Многие мои друзья-коллеги-композиторы не просто умеют играть на разных инструментах, они их покупают и даже создают новые. Все это дает поле для изобретения новой музыки.



— Знаешь, моя любимая тема: барокко — это рок-н-ролл вчера и сегодня. Типа те же парни-самоучки с гитарами... Только барочники были верующие, а рокенрольщики — атеисты или сатанисты.

— Ну да, две стороны одной медали, точно (смеется). Чтобы обрести свободу, надо знать, от чего отказаться. Строгий стиль предвосхитил эпоху Высокого Возрождения, Генделя и Баха, которые абсолютно очевидно профессионально знали строгий стиль и понимали, от чего отталкиваться и от чего отказываться.


— Ты пишешь не только для российских исполнителей, театра, но и для европейцев. У нас в стране пока ведь нет ажиотажного спроса на новейшие партитуры?

— Писать для зарубежных коллективов — спасение для современного российского композитора. Мы до сих пор наследники замкнутой культуры, которая существовала более 70 лет. До сих пор это расхлебываем. Только-только открываем то, что в Европе изобрели полвека назад. Их авангард — уже классика. В концертах сочетаются произведения XX века с пьесами XVII-XVIII веков, Малер с Лучано Берио и так далее.
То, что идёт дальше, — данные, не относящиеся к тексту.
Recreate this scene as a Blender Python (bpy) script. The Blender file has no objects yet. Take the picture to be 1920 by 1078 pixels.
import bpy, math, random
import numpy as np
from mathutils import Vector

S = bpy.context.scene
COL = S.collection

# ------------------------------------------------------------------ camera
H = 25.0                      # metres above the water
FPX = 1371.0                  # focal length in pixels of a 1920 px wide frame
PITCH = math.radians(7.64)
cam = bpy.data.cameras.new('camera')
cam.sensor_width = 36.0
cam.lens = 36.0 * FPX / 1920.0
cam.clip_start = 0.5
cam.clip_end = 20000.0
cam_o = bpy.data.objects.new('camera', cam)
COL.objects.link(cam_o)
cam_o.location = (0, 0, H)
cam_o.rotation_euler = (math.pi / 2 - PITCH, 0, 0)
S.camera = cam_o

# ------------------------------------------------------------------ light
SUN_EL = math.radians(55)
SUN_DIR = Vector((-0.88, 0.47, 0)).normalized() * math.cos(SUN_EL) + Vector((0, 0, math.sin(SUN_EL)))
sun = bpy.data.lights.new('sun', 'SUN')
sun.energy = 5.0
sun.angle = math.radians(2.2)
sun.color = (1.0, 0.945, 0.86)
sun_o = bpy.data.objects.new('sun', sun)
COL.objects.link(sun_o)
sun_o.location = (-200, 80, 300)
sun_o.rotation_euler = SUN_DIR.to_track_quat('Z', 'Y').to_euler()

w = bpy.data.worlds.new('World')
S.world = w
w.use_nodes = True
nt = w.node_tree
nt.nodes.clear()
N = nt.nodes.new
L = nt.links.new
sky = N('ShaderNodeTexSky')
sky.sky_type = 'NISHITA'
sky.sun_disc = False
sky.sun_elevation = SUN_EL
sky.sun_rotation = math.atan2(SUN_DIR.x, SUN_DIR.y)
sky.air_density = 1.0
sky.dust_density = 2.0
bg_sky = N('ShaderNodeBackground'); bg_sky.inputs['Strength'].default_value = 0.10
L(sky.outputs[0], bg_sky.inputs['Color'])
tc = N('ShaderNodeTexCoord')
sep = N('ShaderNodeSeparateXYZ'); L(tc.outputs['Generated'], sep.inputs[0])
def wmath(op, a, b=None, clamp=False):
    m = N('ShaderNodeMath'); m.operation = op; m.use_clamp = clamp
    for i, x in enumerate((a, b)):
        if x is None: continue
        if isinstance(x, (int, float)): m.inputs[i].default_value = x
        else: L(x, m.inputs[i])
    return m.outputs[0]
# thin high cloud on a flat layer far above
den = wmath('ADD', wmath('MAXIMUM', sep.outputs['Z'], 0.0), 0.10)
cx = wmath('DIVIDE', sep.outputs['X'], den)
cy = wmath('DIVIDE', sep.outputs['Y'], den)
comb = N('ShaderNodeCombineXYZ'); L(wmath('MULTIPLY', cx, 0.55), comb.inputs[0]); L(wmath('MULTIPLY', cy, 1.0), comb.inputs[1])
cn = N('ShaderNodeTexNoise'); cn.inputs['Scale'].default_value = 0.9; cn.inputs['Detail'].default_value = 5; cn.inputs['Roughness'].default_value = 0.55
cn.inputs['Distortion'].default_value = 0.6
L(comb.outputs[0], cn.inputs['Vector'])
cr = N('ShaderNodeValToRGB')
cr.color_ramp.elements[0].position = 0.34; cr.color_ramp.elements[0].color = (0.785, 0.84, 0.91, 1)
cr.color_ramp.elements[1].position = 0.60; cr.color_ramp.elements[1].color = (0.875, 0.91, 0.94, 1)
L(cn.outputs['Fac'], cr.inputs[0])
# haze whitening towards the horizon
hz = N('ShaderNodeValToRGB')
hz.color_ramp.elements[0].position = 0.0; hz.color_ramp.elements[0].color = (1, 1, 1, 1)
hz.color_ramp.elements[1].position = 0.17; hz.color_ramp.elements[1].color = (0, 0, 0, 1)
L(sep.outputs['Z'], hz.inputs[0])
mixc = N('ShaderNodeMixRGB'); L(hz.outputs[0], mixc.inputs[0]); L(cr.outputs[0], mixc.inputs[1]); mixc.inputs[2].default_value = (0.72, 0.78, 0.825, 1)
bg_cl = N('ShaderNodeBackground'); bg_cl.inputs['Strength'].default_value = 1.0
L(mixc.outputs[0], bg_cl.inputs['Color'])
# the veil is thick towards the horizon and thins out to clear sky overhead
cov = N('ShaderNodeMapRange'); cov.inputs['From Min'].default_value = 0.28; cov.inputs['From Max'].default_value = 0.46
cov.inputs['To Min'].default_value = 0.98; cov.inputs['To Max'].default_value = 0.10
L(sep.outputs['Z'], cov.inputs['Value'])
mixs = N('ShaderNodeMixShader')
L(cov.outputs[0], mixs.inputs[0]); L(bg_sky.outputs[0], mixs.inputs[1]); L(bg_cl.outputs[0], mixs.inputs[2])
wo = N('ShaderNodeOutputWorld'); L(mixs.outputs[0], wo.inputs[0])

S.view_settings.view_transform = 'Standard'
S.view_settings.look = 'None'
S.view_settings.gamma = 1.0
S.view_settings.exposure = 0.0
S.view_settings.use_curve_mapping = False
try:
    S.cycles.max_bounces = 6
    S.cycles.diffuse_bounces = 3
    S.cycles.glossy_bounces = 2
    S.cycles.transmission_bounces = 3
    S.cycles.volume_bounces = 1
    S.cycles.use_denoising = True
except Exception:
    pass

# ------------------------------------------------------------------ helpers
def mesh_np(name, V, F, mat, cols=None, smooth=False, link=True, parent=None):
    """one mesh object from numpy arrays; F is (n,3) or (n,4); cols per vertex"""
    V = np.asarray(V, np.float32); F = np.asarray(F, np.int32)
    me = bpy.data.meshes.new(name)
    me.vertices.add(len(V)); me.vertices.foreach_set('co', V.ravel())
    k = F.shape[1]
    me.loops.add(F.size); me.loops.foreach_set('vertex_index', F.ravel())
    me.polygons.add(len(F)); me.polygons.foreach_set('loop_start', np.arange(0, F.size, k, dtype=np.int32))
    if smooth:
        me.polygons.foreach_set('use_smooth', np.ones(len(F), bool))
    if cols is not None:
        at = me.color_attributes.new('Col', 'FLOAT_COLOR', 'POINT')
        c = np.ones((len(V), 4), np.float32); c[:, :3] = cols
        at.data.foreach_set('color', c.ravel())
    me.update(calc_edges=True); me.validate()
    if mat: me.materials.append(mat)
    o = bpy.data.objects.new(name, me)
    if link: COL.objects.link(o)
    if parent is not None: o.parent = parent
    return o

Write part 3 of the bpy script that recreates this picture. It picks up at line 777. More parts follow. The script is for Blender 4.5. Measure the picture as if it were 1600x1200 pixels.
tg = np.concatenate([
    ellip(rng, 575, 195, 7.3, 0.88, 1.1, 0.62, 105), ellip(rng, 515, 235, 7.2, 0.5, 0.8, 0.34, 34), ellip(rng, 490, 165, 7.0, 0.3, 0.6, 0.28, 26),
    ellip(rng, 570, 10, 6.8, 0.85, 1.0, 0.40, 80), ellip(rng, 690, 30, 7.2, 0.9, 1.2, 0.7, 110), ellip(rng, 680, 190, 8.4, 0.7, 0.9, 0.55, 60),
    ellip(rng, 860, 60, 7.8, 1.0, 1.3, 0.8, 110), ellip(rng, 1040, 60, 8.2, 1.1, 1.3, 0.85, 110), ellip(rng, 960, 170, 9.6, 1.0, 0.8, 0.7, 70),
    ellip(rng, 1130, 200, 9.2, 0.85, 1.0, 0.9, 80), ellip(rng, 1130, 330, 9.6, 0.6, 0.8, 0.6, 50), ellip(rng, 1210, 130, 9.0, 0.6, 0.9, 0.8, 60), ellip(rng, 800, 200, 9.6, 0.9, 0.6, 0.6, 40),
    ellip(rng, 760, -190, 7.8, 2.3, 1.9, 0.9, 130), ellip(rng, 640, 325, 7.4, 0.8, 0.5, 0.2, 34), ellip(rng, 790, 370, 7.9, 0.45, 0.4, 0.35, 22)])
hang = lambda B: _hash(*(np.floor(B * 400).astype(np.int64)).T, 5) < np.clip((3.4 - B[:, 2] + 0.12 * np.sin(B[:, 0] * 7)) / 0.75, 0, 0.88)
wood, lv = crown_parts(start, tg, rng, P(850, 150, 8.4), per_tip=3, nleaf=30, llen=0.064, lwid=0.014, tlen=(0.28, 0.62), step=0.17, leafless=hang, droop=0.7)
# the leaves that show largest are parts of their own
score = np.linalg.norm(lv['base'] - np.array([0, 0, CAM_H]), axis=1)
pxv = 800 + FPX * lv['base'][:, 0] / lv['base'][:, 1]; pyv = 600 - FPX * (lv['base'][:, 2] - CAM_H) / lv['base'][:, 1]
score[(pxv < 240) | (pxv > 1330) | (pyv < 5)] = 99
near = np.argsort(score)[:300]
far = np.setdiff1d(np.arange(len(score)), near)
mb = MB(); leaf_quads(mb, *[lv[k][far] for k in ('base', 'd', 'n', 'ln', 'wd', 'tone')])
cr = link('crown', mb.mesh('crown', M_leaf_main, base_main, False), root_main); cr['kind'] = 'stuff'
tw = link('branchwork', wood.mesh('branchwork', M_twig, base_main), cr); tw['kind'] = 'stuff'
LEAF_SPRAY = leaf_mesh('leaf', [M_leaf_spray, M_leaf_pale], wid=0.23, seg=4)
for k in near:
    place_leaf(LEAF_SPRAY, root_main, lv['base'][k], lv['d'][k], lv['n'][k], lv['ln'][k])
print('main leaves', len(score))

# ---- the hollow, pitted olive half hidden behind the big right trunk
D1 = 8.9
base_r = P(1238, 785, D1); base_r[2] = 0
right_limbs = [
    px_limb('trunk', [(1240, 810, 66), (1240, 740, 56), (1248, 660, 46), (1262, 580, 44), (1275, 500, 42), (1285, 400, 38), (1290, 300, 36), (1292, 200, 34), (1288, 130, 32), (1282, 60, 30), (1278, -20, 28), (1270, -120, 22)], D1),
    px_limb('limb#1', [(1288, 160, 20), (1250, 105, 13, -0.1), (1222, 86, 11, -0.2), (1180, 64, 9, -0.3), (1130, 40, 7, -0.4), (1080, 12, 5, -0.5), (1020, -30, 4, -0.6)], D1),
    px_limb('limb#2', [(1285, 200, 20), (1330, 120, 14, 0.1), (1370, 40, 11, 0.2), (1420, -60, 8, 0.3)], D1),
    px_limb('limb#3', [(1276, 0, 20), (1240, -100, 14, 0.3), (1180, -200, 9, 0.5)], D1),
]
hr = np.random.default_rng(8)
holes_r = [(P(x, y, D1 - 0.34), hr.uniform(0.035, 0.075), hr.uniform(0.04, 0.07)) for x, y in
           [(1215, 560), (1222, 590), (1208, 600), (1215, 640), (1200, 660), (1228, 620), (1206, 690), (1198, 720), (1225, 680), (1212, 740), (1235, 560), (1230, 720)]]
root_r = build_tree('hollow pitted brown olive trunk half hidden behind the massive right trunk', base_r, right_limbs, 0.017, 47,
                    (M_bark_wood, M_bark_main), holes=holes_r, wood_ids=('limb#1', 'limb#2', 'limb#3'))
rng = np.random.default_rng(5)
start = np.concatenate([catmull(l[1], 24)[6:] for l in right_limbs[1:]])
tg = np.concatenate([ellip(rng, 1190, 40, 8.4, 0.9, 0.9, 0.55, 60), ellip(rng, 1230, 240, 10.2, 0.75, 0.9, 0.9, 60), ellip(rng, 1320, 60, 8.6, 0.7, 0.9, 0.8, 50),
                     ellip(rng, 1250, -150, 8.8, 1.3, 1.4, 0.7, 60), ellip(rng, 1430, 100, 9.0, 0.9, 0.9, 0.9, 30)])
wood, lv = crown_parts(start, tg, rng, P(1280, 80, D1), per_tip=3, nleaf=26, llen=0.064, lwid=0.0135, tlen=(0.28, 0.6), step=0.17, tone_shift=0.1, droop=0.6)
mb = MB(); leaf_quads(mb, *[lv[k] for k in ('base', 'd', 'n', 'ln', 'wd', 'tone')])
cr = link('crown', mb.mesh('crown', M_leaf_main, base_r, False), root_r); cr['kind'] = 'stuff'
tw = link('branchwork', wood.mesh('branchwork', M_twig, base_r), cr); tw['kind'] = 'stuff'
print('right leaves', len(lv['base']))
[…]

У нас пока публика очень резко делится на ту, которая ходит только на классику и на любителей современной музыки. В одном концерте они не очень смешиваются. У нас все идет со скрипом. Теодор Курентзис и Володя Юровский, правда, делают такие программы, где объясняют, как это вообще слушать.


— А иностранные музыканты, надо надеяться, не зашоренные?

— Электроника, электрические инструменты с оркестром — уже совсем нормально. Я сам их использую. Просто в российской музыке сразу возникают аналогии с сочинениями Шнитке, с «Доктором Фаустом». Сейчас стало еще с Фаусто Ромителли. В Европе очень давно это все используется и ищется на уровне даже смежных видов искусств… Например, я писал для голландского ансамбля De Ereprijs — духовой состав плюс бас и гитара. Такой состав провоцирует уйти в рок, но если удержаться от соблазна, то получается что-то интересное!